The book was Trent’s Last Case, which is one of the most famous detective novels of the 20th century, and written by the inventor of the clerihew. 

He also reviewed a biography about his favorite writer, Charles Dickens, that tended in Chesterton’s opinion to go a little too deeply into Dickens’ personal failings as a husband. Chesterton acknowledges that the argument of “a holy privacy” can be taken too far. “There is such a thing as history, a healthy familiarity with the past; and it is one of the Rights of Man. All attempts, for instance, to hush up the facts concerning the fireside happiness of Henry VIII may be said to have broken down. And though  King Solomon’s establishment of six hundred wives and three hundred concubines was doubtless, in theory, a domestic detail personal to himself, it was one he would have had some difficulty in concealing.” But the point is that if a writer is making a case for morality, it is not irrelevant to mention his immorality. However, “certain investigations into famous families” have a “dwarfing effect” upon the mind. Such seekers after truth have an enthusiasm that is a fever that exhausts rather than a fire that warms. 

But though Chesterton tried to keep his involvement limited to literary criticism and light verse, he was soon drawn into political discussion, and would be drawn deeper and deeper into the paper. He would later become a regular columnist before becoming the temporary and then permanent editor after Cecil’s tragic death in France at the end of the Great War. The paper would last for ten years. Gilbert was forced to take it over, but it nearly took over him. 
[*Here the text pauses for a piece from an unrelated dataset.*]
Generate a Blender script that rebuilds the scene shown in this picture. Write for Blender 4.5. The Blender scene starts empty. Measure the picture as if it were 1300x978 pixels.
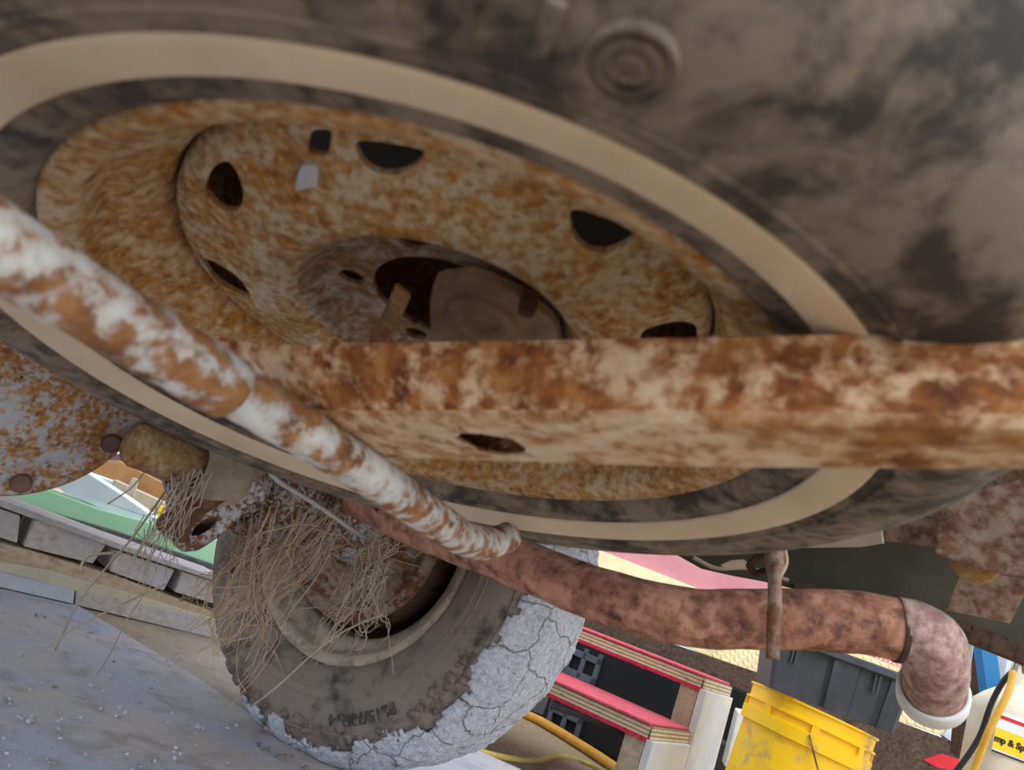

In this first volume of issues (which have never been reprinted), we get a taste of what is to come. He condemns Anti-Semitism, even the paper was regarded as an organ of Anti-Semitism. Chesterton calls it “a perversion of patriotism.” He calls the House of Commons, “small men getting smaller.” He calls “business interests” a “ceaseless stream of suggestions through a network of excuses.” He says that in the big shops and offices (whether run by the government or by a corporation), “the employees are a race of orphans at the mercy of an invisible and irresponsible step-mother. They are oppressed, and have no oppressor. They are sweated, sacked and fined according to the secret pressure brought to bear on their company by another company; or by politicians, bureaucrats, or by capitalists or politicians.” 

But Chesterton does not merely oppose. He stands for something. And that is the thing his opponents continue to ignore.